My Thoughts on the iPad Pro

Last week, at the Apple Keynote, the iPad Pro was announced to plenty of fanfare. Collectively, many artists around the web cheered “Hurrah!” while others with a more jaded viewpoint outrightly dismissed the new Pro model as nothing more than a toy.


In the time since the last Apple keynote, several artists have asked me to weigh in on the iPad Pro and whether or not I plan to get one. The short and sweet answer is: The iPad Pro has plenty of potential, but I have no immediate plans to buy one.

My long answer is this:

While it was great to see Apple finally acquiescing to the idea of adding a stylus to a larger sized tablet, I remain unconvinced that it will sell in large enough volumes for companies like Adobe, Corel and Smith-Micro to develop professional apps for it.

It’s presumptuous to claim that the iPad Pro is a Wacom killer. Wacom’s distinct advantage right now is that it already works with nearly all professional-grade design applications. The iPad Pro, as of this writing, is an unknown quantity. If enough design professionals rush to purchase an iPad Pro, we might see developers rewrite their apps to take advantage of the iPad Pro’s unique offerings. But I suspect many artists will take a wait and see attitude before they jump in. I’m curious about the iPad Pro’s responsiveness and palm rejection and hope to test these aspects of the iPad Pro in the Apple Store when the product ships.

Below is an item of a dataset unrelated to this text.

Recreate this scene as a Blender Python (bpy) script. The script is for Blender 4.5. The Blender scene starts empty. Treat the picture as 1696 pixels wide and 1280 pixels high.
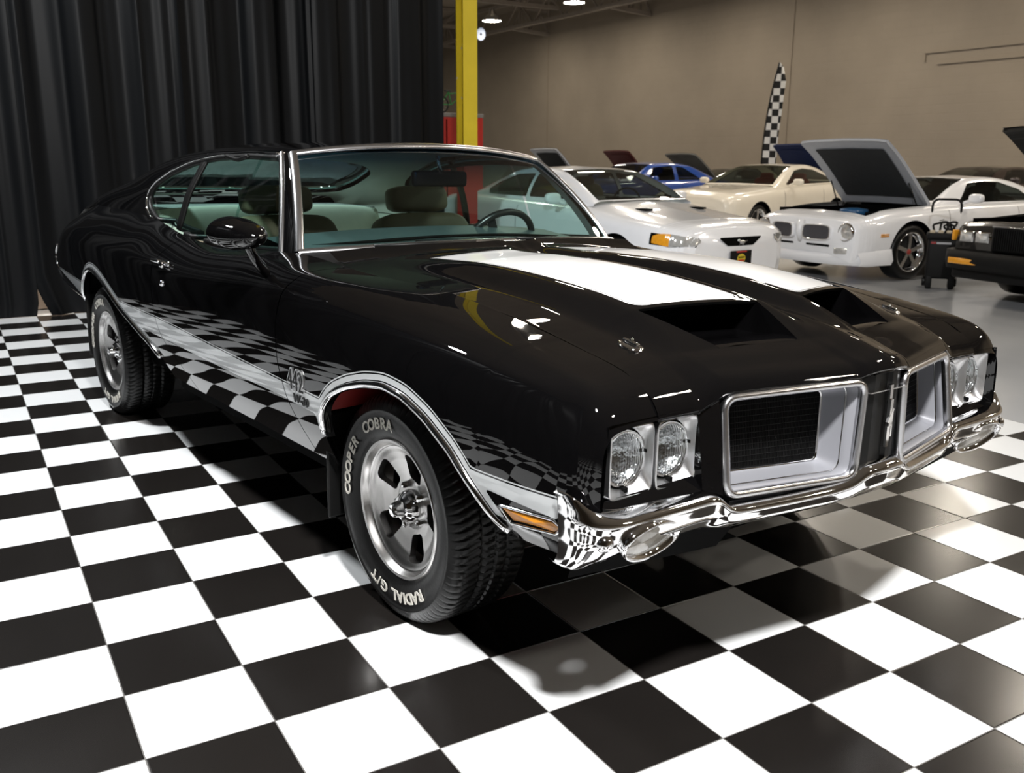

At a starting price of $799, the iPad Pro is clearly a niche product. The target audience seems to be design professionals, which makes the choice of not including the Apple Pencil a baffling one. The extra cost of the Smart Keyboard ($169) and Apple Pencil ($99) bring the iPad Pro within range of Microsoft’s Surface and Wacom’s own Cintiq Companion 2 – both of which run already run the Adobe Suite and other commercially available design apps.

The iPad Pro is a tantalizing device – time will tell how it fares. For now, I plan to take a wait-and-see approach with the hopes that the professional grade apps I rely on will eventually make their way over to the platform.


These beautiful and intelligent people wrote

  • hari
    September 25, 2015 at 11:29 am

    I’m pretty lucky to own a HP Touchsmart tm2 which I purchased in around 2011 with an active digitizer pen which I can draw on screen. Of course it doesn’t have 1024 pressure levels, but it has enough pressure for me to enjoy drawing and painting without the disconnect between eye and hand coordination.

    It’s very difficult to get any pressure sensitive device similar to this laptop nowadays. We are left with Microsoft Surface Pro and like devices or else tablet-monitors like Cintiq (too expensive) or Huion or Yiynova. I’m doing an extensive research on this and it’s difficult to find a budget device that amateur digital artists can enjoy without the hefty price tag.

    Of course, the traditional drawing tablets are always there, but it’s hard to go back to them once you get used to drawing directly on the screen.